+++ Information shown

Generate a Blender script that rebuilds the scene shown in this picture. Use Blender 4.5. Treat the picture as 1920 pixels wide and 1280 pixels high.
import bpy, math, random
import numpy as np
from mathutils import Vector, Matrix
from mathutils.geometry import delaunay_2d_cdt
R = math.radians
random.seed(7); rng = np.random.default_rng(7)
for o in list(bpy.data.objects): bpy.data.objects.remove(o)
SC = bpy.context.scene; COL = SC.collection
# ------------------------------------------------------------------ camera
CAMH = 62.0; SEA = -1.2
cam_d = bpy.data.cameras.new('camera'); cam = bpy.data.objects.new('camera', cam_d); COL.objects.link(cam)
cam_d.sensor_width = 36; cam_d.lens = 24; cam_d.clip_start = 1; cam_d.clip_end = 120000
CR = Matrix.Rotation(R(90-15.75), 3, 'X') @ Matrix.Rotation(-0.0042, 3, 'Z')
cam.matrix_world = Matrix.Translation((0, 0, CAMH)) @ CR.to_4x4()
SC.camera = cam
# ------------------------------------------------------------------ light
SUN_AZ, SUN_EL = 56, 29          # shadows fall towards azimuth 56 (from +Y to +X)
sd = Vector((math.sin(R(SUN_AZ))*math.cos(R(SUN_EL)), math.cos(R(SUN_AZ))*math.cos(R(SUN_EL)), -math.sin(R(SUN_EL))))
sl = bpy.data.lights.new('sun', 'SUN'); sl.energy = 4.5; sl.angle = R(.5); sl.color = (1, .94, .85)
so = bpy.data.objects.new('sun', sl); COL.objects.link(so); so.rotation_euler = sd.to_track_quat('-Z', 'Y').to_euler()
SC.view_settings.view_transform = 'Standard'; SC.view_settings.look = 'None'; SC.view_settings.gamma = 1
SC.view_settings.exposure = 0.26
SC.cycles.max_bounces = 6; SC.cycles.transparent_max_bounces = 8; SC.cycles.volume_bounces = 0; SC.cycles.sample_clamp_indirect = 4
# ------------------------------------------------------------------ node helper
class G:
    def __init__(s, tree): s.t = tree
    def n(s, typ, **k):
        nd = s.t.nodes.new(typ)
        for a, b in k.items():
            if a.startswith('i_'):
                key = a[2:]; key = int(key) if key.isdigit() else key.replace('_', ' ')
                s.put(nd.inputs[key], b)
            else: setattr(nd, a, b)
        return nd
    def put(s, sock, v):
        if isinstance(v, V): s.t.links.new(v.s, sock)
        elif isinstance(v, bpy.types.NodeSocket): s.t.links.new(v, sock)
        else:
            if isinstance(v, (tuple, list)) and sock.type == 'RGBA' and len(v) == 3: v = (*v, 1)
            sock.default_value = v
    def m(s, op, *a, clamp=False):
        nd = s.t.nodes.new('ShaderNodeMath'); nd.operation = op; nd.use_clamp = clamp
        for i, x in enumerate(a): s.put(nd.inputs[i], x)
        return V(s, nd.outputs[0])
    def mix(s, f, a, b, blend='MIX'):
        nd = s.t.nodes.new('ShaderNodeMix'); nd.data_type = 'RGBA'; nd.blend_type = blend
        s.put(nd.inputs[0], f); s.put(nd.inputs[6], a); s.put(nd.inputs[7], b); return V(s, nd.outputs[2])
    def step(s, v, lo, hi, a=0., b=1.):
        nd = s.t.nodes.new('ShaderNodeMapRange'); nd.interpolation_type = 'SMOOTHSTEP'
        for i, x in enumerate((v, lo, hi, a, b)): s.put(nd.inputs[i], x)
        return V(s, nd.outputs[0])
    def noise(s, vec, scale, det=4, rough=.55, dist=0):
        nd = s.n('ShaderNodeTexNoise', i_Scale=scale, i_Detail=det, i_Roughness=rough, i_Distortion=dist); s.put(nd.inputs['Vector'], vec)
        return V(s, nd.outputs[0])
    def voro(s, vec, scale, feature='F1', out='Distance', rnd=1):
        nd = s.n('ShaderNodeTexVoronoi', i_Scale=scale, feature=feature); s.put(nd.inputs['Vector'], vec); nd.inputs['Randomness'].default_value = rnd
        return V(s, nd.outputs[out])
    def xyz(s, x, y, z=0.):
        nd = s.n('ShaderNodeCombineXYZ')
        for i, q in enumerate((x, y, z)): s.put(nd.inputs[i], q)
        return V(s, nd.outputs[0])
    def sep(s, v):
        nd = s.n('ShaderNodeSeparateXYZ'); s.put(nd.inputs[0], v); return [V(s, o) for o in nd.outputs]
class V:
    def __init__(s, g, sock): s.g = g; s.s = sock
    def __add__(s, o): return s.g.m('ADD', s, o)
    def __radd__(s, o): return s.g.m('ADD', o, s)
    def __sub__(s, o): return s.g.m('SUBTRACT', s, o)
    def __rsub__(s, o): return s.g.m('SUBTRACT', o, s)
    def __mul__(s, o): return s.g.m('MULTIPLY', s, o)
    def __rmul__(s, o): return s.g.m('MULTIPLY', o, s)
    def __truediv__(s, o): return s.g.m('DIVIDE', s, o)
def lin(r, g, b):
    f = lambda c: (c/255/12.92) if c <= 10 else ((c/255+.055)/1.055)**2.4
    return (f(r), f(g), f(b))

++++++

Set problem
Your answer should be a single number: the count of lines containing the word "scene".

Result for this task
2